Likewise, we don’t have DAF, Hino, Shacman, Sinotruck, or other foreign semi-trucks running on US highways. Those foreign brands, like Volvo, don’t import Class 7 & 8 trucks, they build them here.
The free-traders forget that the reason shipbuilding is concentrated in 3 countries is because the market isn’t free and has been deliberately skewed as part of the national strategies of those countries.
Doug
The loser is also the US Navy and the US taxpayer. The industrial base supporting the construction of ocean going merchant ships provides the scale necessary to drive down the cost of naval ship construction. Suppliers of steel, forgings, weldments, machinery, and other equipment don’t have the economy of scale when relying solely on naval construction.
Doug
- How long since a US shipyard built a large merchant ship solely from US design, with all US made machinery and equipment?
- How long will it take to regain the ability to build a totally US designed and equipped large merchant ship?
- Is it worth the cost and effort to develop a complete US supply chain when there are existing suppliers in allied countries that already have the ability to supply what is needed at competitive prices and terms?
National security you say? Maintain the ability to build Naval vessels at US yards, with US machinery and equipment afa possible and at whatever price.
Merchant vessel needed to supply US forces worldwide can be built/purchased from friendly nations, put under US flag, owned and managed by US shipping companies and crewed by US citizens/residents.
And US shipbuilding is not “deliberately skewed as part of the national strategie”?
Isn`t US shipbuilding “subsidized” by overpriced Government contracts?
Suspect the crew requirement would be safer without the build requirement, as there would be less anti-JA animus. How many people criticize the JA, for example, compared to how many criticize airline cabotage restrictions? Now consider how much criticism of airline cabotage there would be if the carriers had to use aircraft that cost 5x as much as those built abroad?

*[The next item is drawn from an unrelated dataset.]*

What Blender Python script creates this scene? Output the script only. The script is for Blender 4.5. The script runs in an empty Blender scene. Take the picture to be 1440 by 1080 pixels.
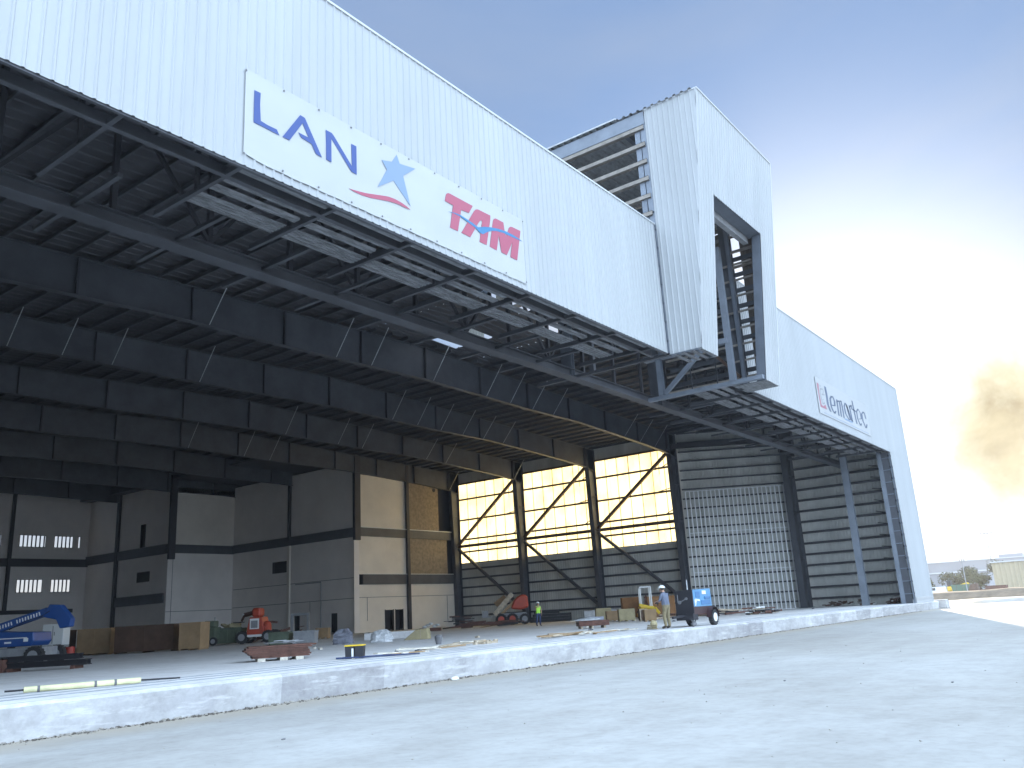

The real mystery here is why so many mariners continue to go along with a build requirement that leaves them sailing on an old and declining fleet. It’s truly bizarre.
Totally correct that scale is a key ingredient in competitive shipbuilding. And scale will never be achieved within the confines of the protected JA market, where orders are typically for 2-4 ships. High costs are baked into the cake. And things are only getting worse. Costs continue to spiral (cost of a US-built MR tanker has gone up by ~$70 million just in the last five years, and the cost of Matson’s Aloha class went up $124 million in nine years)) which leads to demand destruction and further upward pressure on costs. End result: Pasha spends tens of millions to get a 1980-built ship repowered in a state-owned Chinese shipyard instead of buying from a US yard. And then we tell ourselves that the JA is all about national security and stopping China, It’s tragicomic.
As for shipbuilding in Asia, let’s not fool ourselves that in a zero subsidy world that protected US shipyards could compete. Don’t forget that US yards torpedoed a deal in the 1990s to rein in shipbuilding subsidies: https://www.nytimes.com/1996/10/03/business/on-second-thought-us-decides-shipyard-subsidies-aren-t-so-bad.html
How much overlap is there between commercial and naval construction? Is the same steel used in both? The same machinery? Are inflated materials cost a leading cost of ballooning naval shipbuilding budgets? These are earnest questions.